Why is a single backlog a problem?

A single backlog mixes fundamentally different types of work — incidents, features, technical improvements, stakeholder requests, and experiments — into one linear list. The result is that items are compared on the wrong dimensions. A security patch and a feature enhancement cannot be meaningfully ranked against each other because they serve entirely different purposes.

How does ODUI handle a bug that is not urgent but eroding quality?

A non-urgent bug that is degrading user experience or team productivity belongs in B2 — it is important work that moves an outcome. The team protects time for it alongside other B2 improvements. If the bug is minor and affects no measurable outcome, it may belong in B4 — tracked, visible, but not competing with outcome-driven work for active capacity.

What about tech debt that has no user-facing impact?

Tech debt that slows delivery, increases defect rates, or raises operational risk links to measurable outcomes — speed, quality, or stability.

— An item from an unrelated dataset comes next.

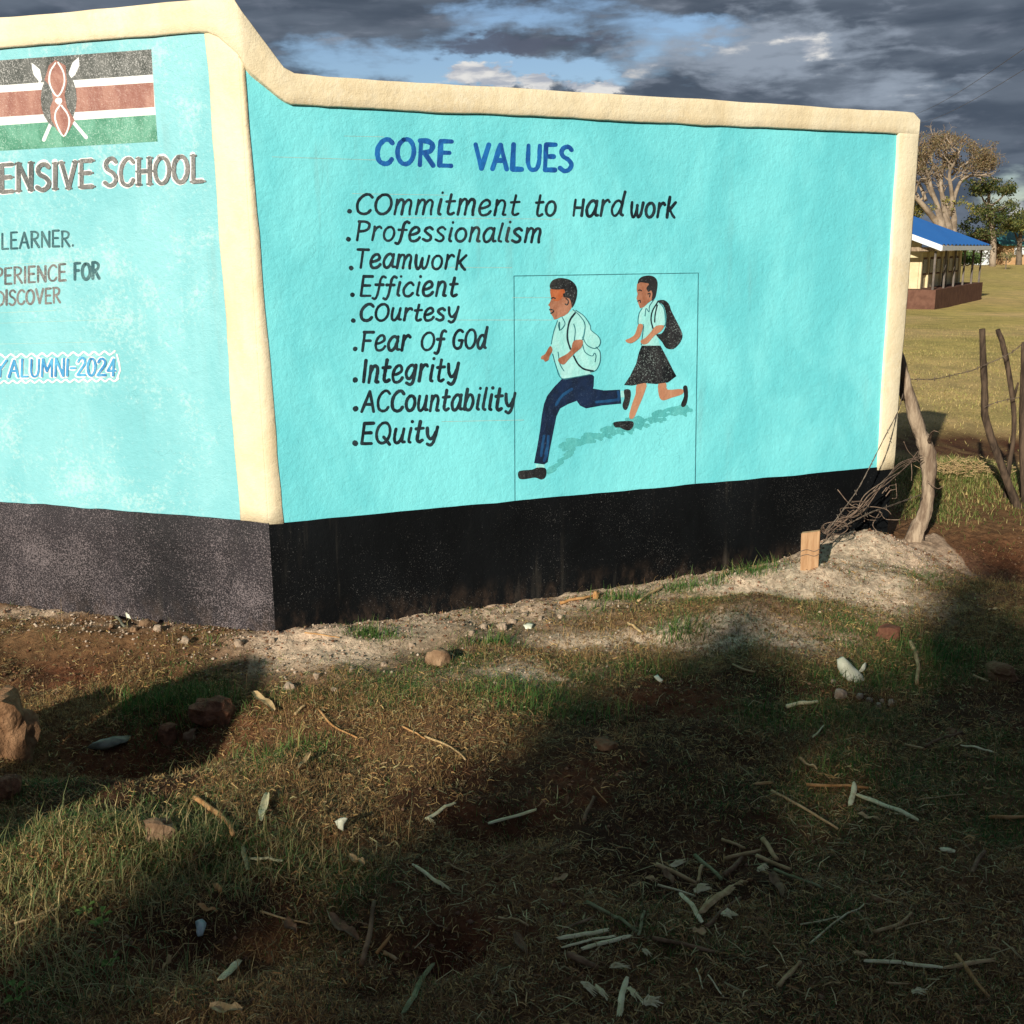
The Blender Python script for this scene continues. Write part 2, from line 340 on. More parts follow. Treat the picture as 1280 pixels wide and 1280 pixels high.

Those links make it B2 work. Tech debt that is purely cosmetic or theoretical stays in B4 until proven otherwise. The outcome test is the same for tech debt as for features: what measurable change does addressing it produce?

How do you handle support requests that never stop arriving?

Recurring support requests that arrive in B3 are a signal for B2 investment. If the same issue generates a support ticket every week, treating each ticket individually is wasteful. ODUI recommends analyzing recurring B3 patterns and converting the root cause into a B2 prevention or automation task. That turns service pressure into learning.